» INFORMATION SUPPLIED
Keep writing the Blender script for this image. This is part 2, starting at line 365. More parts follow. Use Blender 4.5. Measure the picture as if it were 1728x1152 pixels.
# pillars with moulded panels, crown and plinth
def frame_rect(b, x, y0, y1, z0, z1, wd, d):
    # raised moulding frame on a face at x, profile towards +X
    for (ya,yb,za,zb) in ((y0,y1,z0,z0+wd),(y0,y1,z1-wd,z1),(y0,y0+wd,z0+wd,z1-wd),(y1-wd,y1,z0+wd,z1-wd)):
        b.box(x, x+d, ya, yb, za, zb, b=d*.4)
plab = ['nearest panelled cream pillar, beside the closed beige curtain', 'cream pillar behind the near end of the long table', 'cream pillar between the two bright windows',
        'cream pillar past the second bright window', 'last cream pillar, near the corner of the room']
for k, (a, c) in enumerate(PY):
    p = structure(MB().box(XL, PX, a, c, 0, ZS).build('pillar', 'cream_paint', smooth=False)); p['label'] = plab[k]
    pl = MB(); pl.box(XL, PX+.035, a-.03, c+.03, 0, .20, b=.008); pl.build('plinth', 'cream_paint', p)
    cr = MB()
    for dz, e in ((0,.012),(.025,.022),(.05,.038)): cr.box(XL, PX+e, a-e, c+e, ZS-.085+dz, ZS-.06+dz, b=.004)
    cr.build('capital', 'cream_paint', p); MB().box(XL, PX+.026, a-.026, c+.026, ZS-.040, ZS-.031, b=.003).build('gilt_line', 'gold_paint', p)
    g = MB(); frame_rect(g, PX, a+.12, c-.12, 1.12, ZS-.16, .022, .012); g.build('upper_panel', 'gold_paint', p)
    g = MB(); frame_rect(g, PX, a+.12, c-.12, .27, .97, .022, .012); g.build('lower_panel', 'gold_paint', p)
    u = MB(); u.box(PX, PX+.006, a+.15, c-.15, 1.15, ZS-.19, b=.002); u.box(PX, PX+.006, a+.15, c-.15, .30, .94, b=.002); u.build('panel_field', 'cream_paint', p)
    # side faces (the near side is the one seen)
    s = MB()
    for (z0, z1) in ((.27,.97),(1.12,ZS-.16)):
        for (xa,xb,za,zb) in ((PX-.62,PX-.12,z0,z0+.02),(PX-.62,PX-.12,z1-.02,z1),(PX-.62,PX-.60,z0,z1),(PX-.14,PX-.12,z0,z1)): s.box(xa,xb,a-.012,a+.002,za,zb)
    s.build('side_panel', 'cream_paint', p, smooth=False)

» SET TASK
Extract every line above exactly as it stands.

» RESPONSE BELOW
Keep writing the Blender script for this image. This is part 2, starting at line 365. More parts follow. Use Blender 4.5. Measure the picture as if it were 1728x1152 pixels.
# pillars with moulded panels, crown and plinth
def frame_rect(b, x, y0, y1, z0, z1, wd, d):
    # raised moulding frame on a face at x, profile towards +X
    for (ya,yb,za,zb) in ((y0,y1,z0,z0+wd),(y0,y1,z1-wd,z1),(y0,y0+wd,z0+wd,z1-wd),(y1-wd,y1,z0+wd,z1-wd)):
        b.box(x, x+d, ya, yb, za, zb, b=d*.4)
plab = ['nearest panelled cream pillar, beside the closed beige curtain', 'cream pillar behind the near end of the long table', 'cream pillar between the two bright windows',
        'cream pillar past the second bright window', 'last cream pillar, near the corner of the room']
for k, (a, c) in enumerate(PY):
    p = structure(MB().box(XL, PX, a, c, 0, ZS).build('pillar', 'cream_paint', smooth=False)); p['label'] = plab[k]
    pl = MB(); pl.box(XL, PX+.035, a-.03, c+.03, 0, .20, b=.008); pl.build('plinth', 'cream_paint', p)
    cr = MB()
    for dz, e in ((0,.012),(.025,.022),(.05,.038)): cr.box(XL, PX+e, a-e, c+e, ZS-.085+dz, ZS-.06+dz, b=.004)
    cr.build('capital', 'cream_paint', p); MB().box(XL, PX+.026, a-.026, c+.026, ZS-.040, ZS-.031, b=.003).build('gilt_line', 'gold_paint', p)
    g = MB(); frame_rect(g, PX, a+.12, c-.12, 1.12, ZS-.16, .022, .012); g.build('upper_panel', 'gold_paint', p)
    g = MB(); frame_rect(g, PX, a+.12, c-.12, .27, .97, .022, .012); g.build('lower_panel', 'gold_paint', p)
    u = MB(); u.box(PX, PX+.006, a+.15, c-.15, 1.15, ZS-.19, b=.002); u.box(PX, PX+.006, a+.15, c-.15, .30, .94, b=.002); u.build('panel_field', 'cream_paint', p)
    # side faces (the near side is the one seen)
    s = MB()
    for (z0, z1) in ((.27,.97),(1.12,ZS-.16)):
        for (xa,xb,za,zb) in ((PX-.62,PX-.12,z0,z0+.02),(PX-.62,PX-.12,z1-.02,z1),(PX-.62,PX-.60,z0,z1),(PX-.14,PX-.12,z0,z1)): s.box(xa,xb,a-.012,a+.002,za,zb)
    s.build('side_panel', 'cream_paint', p, smooth=False)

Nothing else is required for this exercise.